Another Body di Sophie Compton e Reuben Hamlyn, al Biografilm 2024, sviscera le appropriazioni senza consenso di volti femminili reperiti su qualsiasi profilo social in rete, nel mirino di migliaia di anonimi che, sovrapponendo e manipolando le immagini virtuali, producono video porno senza il consenso delle interessate.
I due registi, intervistando una giovane studentessa, scoperchiano un drammatico e ramificato vaso di Pandora, un sottobosco on line di combinazioni deepfake sessualmente denigratorie che rimangono il più delle volte non perseguibili.
Sinossi
Taylor Klein è una giovane studentessa universitaria americana di ingegneria, una tradizione professionale all’interno della sua famiglia. Un giorno riceve da un amico la segnalazione che lei stessa compare in un filmato porno circolante sul web. Umiliata e angosciata, scopre che qualcuno ha manipolato quel corpo applicandogli il suo viso.
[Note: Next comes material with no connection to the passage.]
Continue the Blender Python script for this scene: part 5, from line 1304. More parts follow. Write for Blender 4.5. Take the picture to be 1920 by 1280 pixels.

Incontrando altre coetanee del college, come lei vittime, Taylor affresca un problema sociale e culturale di proporzioni globali, di sfruttamento delle immagini e misoginia che può colpire qualsiasi donna, soprattutto quelle pubblicamente esposte nei diritti civili, come star impegnate, senatrici e ambientaliste.
Sulla mia pelle
Sophie Compton, regista e attivista britannica per le rivendicazioni femminili, con Reuben Hamlyn modula con Another Body quasi un diario di bordo di Taylor e compagne, con interviste frontali, frammenti di social media, animazioni 2D e 3 D, per captare un flusso digitale di immagini, ora sordido e asettico, ora frastornante e bulimico.
Il senso dell’inchiesta pare cedere il passo al valore della testimonianza e quindi in particolare alla voce umana, da cui si innalza, seppure con toni fermi e lucidi, un grido silenzioso di impotenza nell’abbandono delle istituzioni.
Più volte, infatti, le vittime di Another Body espongono l’inerme risposta di rassegnazione delle autorità competenti di fronte alla loro denuncia penale. In alcuni stati americani infatti non esistono leggi in vigore a tutela delle parti offese, anche quando si riesce a ritracciare il responsabile della pornografia deepfake.
Ma tra le prede dell’odio sessista in rete si trovano anche personalità famose, voci libere nel mondo dello spettacolo (spesso esposte in proteste civili) e della politica, come Emma Watson, Alexandria Ocasio-Cortez, Greta Thunberg. Come se l’essere donna e avere uno spazio conquistato nel proprio ambito di competenza fosse ancora un peccato originario, in un Occidente imbevuto di mentalità patriarcale e popolato da predatori virtuali.
Anche se il documentario si chiude su una svolta di progressista speranza (Taylor spiega che la Casa Bianca sta varando leggi più severe contro questi reati), i numeri che i due registi espongono restano inquietanti: a maggio 2023 sono stati stimati due milioni e mezzo di casi di deepfake pornografico, il 90% senza il consenso delle donne ivi inquadrate.
Another Body | I limiti dell’irreale
In questo modo Another Body diventa un esempio di cinema informativo e divulgativo, che nell’odissea di lacrime trattenute per la privazione dei propri diritti umani cerca di intercettare sempre la dignità delle sue protagoniste, trovando la sua via di emancipazione nella solidarietà tra loro stesse. Un senso di mutuo aiuto nella condivisione che scorre attraverso la testimonianza e il racconto orale, come accade anche in Anche io di Maria Schrader, il film con Carey Mulligan e Zoe Kazan basato sullo scandalo Weinstein.
Tuttavia, a differenza di quest’ultimo, l’opera di Sophie Compton e Reuben Hamlyn, pur nei suoi nobili e urgenti intenti, non riesce mai veramente ad afferrare un respiro narrativo di coralità, a risarcire la bellezza possibile delle immagini oltre il virtuale. Non si spinge ad articolare un pensiero politico o filosofico sui diritti femminili più ampio e coinvolgente, ad approfondire tutte le implicazioni etiche dell’utilizzo delle nuove tecnologie di intelligenza artificiale.